> **Data**
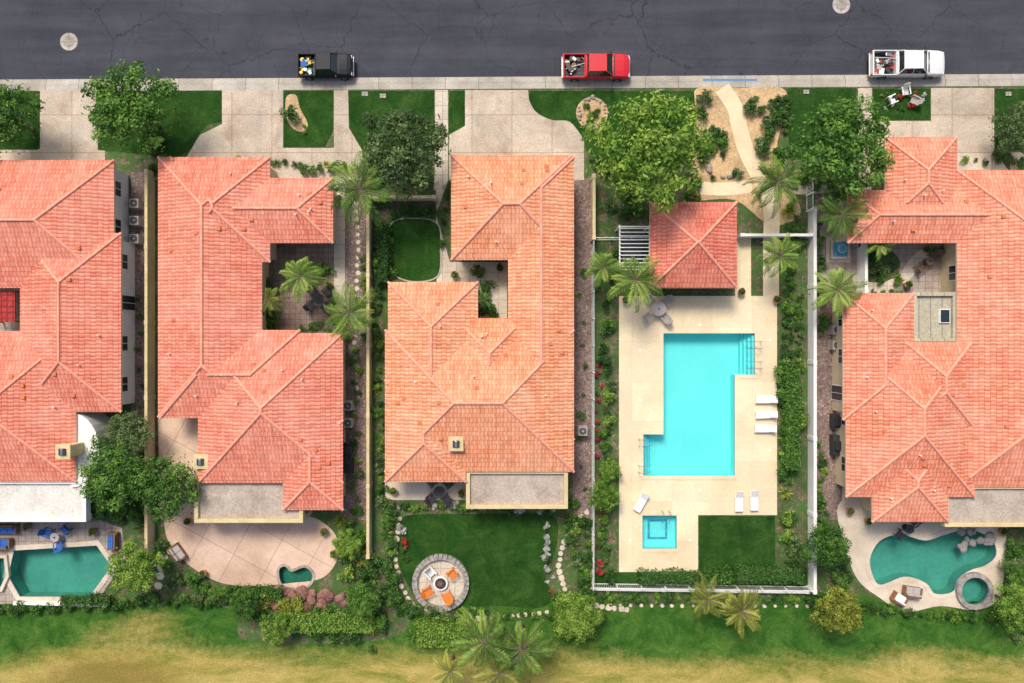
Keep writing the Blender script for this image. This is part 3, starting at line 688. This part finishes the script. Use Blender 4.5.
for i,(x,y,r,f) in enumerate([(360,190,29,'folC'),(350,313,24,'folC'),(300,277,20,'folC'),(268,300,15,'folY'),(636,280,25,'folC'),(603,268,18,'folC'),
    (778,182,26,'folC'),(842,215,23,'folC'),(838,290,23,'folC'),(781,256,20,'folC'),(484,642,28,'folC'),(522,650,30,'folC'),(500,674,25,'folY'),(708,600,19,'folY'),(742,612,21,'folY'),(450,672,17,'folY'),(484,300,9,'folA'),(880,245,13,'folC')]):
    s=r*S/2.35; z=max(.6,min(1.1,s*1.0)); inst('palm_tree',PM[i%3],x,y,4.6*z,s,fol=f,zs=z)
def shrub(x,y,r,fol='folA',name='shrub'):
    s=r*S*1.1
    if name=='shrub' and random.random()<.10: inst('agave',random.choice(SP),x,y,s*.4,s*.9,fol=random.choice(['folB','folY','folC']))
    else: inst(name,random.choice(SH),x,y,s*.8,s,fol=fol)
def row(x0,y0,x1,y1,n,r,j,fols,name='shrub'):
    for k in range(n):
        t=(k+.5)/n; shrub(x0+(x1-x0)*t+random.uniform(-j,j),y0+(y1-y0)*t+random.uniform(-j,j),r*random.uniform(.6,1.3),random.choice(fols),name)
G=['folA','folD','folB','folC','folA','folD']
row(608,300,606,585,30,7.5,5,G); row(600,345,599,580,26,3.8,3,['flower','flower','folD'],'flowering_shrub')
row(788,250,788,500,24,8,3,['folA','folC','folD']); row(800,290,800,370,10,6,2,G); row(791,362,792,470,16,10.5,5,['folA','folA','folC'])
row(788,510,800,580,14,8,5,G); row(630,245,600,290,8,7,6,G)
row(152,540,170,590,4,8,6,G)
row(378,215,378,400,20,5.5,3,['folD','folA','folC']); row(354,350,354,520,20,5.5,5,G); row(388,222,388,285,8,6,2,['folD','folA']); row(392,214,434,212,6,6,1,['folD'])
row(362,250,362,340,9,5,3,G); row(378,400,380,500,12,6,3,G)
row(398,508,560,508,32,5.5,4,['folD','folA','folC','floww']); row(386,500,392,605,24,7.5,4,G); row(570,505,586,600,26,6.5,7,G)
row(405,606,470,616,16,6,4,G); row(545,520,552,600,12,4,3,['folD','folA','floww','flower'],'flowering_shrub'); row(402,525,404,560,6,4,2,['folD','floww','flower'],'flowering_shrub')
row(590,520,588,600,14,6,4,G+['folY'])
row(345,520,380,640,38,8.5,13,G+['folY']); row(245,600,345,632,44,8.5,12,G+['folY']); row(175,575,240,600,14,7,5,G)
row(60,606,150,600,14,7,4,['folD','folA']); row(-10,610,60,608,12,6,3,G); row(100,505,145,520,10,8,8,G); row(95,440,140,520,14,10,10,['folD','folA']); row(150,600,240,606,14,5.5,4,['folD','folA','folB'])
row(412,634,468,634,20,8,6,['folC','folA']); row(560,612,600,622,8,8,6,['folC','folA'])
row(400,612,560,616,34,4.5,4,G); row(600,597,805,599,40,5,3,['folA','folD','folC']); row(805,600,870,612,10,6,5,G)
row(820,500,850,590,22,7.5,7,G); row(860,610,1010,618,28,5.5,4,G); row(1008,520,1024,640,16,9,7,G); row(822,230,822,330,14,6,4,G); row(868,232,880,284,14,7,6,G); row(893,262,900,285,5,5,3,G); row(925,248,950,248,5,5,2,G); row(862,292,905,292,5,4,1,G)
row(262,275,270,335,11,8,4,G+['folY']); row(285,272,330,272,8,7,3,G); row(335,300,342,340,6,7,3,G); row(155,135,158,172,6,8,5,['folD']); row(230,160,345,168,18,6,4,G+['folY']); row(300,325,330,328,6,6,3,G)
row(449,180,441,250,6,5,1,['folD']); row(480,265,490,318,8,7,5,['folA','folD']); row(592,150,650,200,16,8,9,G); row(600,205,645,215,8,7,4,G); row(690,205,700,175,4,8,4,G)
row(790,205,800,245,8,8,5,G); row(800,170,850,195,10,7,5,G); row(994,155,1030,165,6,7,3,G); row(960,160,1005,160,4,4,2,G); row(822,440,822,500,8,5,4,G)
row(139,290,139,500,12,4,3,G); row(582,260,582,500,10,4,3,G)
shrub(290,112,11,'folD'); row(300,125,308,135,2,4,2,['folC'])
row(355,165,430,178,9,7,4,G)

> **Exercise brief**
Omit every picture, then repeat the remaining data exactly as it appears above.

> **Exercise result**
Keep writing the Blender script for this image. This is part 3, starting at line 688. This part finishes the script. Use Blender 4.5.
for i,(x,y,r,f) in enumerate([(360,190,29,'folC'),(350,313,24,'folC'),(300,277,20,'folC'),(268,300,15,'folY'),(636,280,25,'folC'),(603,268,18,'folC'),
    (778,182,26,'folC'),(842,215,23,'folC'),(838,290,23,'folC'),(781,256,20,'folC'),(484,642,28,'folC'),(522,650,30,'folC'),(500,674,25,'folY'),(708,600,19,'folY'),(742,612,21,'folY'),(450,672,17,'folY'),(484,300,9,'folA'),(880,245,13,'folC')]):
    s=r*S/2.35; z=max(.6,min(1.1,s*1.0)); inst('palm_tree',PM[i%3],x,y,4.6*z,s,fol=f,zs=z)
def shrub(x,y,r,fol='folA',name='shrub'):
    s=r*S*1.1
    if name=='shrub' and random.random()<.10: inst('agave',random.choice(SP),x,y,s*.4,s*.9,fol=random.choice(['folB','folY','folC']))
    else: inst(name,random.choice(SH),x,y,s*.8,s,fol=fol)
def row(x0,y0,x1,y1,n,r,j,fols,name='shrub'):
    for k in range(n):
        t=(k+.5)/n; shrub(x0+(x1-x0)*t+random.uniform(-j,j),y0+(y1-y0)*t+random.uniform(-j,j),r*random.uniform(.6,1.3),random.choice(fols),name)
G=['folA','folD','folB','folC','folA','folD']
row(608,300,606,585,30,7.5,5,G); row(600,345,599,580,26,3.8,3,['flower','flower','folD'],'flowering_shrub')
row(788,250,788,500,24,8,3,['folA','folC','folD']); row(800,290,800,370,10,6,2,G); row(791,362,792,470,16,10.5,5,['folA','folA','folC'])
row(788,510,800,580,14,8,5,G); row(630,245,600,290,8,7,6,G)
row(152,540,170,590,4,8,6,G)
row(378,215,378,400,20,5.5,3,['folD','folA','folC']); row(354,350,354,520,20,5.5,5,G); row(388,222,388,285,8,6,2,['folD','folA']); row(392,214,434,212,6,6,1,['folD'])
row(362,250,362,340,9,5,3,G); row(378,400,380,500,12,6,3,G)
row(398,508,560,508,32,5.5,4,['folD','folA','folC','floww']); row(386,500,392,605,24,7.5,4,G); row(570,505,586,600,26,6.5,7,G)
row(405,606,470,616,16,6,4,G); row(545,520,552,600,12,4,3,['folD','folA','floww','flower'],'flowering_shrub'); row(402,525,404,560,6,4,2,['folD','floww','flower'],'flowering_shrub')
row(590,520,588,600,14,6,4,G+['folY'])
row(345,520,380,640,38,8.5,13,G+['folY']); row(245,600,345,632,44,8.5,12,G+['folY']); row(175,575,240,600,14,7,5,G)
row(60,606,150,600,14,7,4,['folD','folA']); row(-10,610,60,608,12,6,3,G); row(100,505,145,520,10,8,8,G); row(95,440,140,520,14,10,10,['folD','folA']); row(150,600,240,606,14,5.5,4,['folD','folA','folB'])
row(412,634,468,634,20,8,6,['folC','folA']); row(560,612,600,622,8,8,6,['folC','folA'])
row(400,612,560,616,34,4.5,4,G); row(600,597,805,599,40,5,3,['folA','folD','folC']); row(805,600,870,612,10,6,5,G)
row(820,500,850,590,22,7.5,7,G); row(860,610,1010,618,28,5.5,4,G); row(1008,520,1024,640,16,9,7,G); row(822,230,822,330,14,6,4,G); row(868,232,880,284,14,7,6,G); row(893,262,900,285,5,5,3,G); row(925,248,950,248,5,5,2,G); row(862,292,905,292,5,4,1,G)
row(262,275,270,335,11,8,4,G+['folY']); row(285,272,330,272,8,7,3,G); row(335,300,342,340,6,7,3,G); row(155,135,158,172,6,8,5,['folD']); row(230,160,345,168,18,6,4,G+['folY']); row(300,325,330,328,6,6,3,G)
row(449,180,441,250,6,5,1,['folD']); row(480,265,490,318,8,7,5,['folA','folD']); row(592,150,650,200,16,8,9,G); row(600,205,645,215,8,7,4,G); row(690,205,700,175,4,8,4,G)
row(790,205,800,245,8,8,5,G); row(800,170,850,195,10,7,5,G); row(994,155,1030,165,6,7,3,G); row(960,160,1005,160,4,4,2,G); row(822,440,822,500,8,5,4,G)
row(139,290,139,500,12,4,3,G); row(582,260,582,500,10,4,3,G)
shrub(290,112,11,'folD'); row(300,125,308,135,2,4,2,['folC'])
row(355,165,430,178,9,7,4,G)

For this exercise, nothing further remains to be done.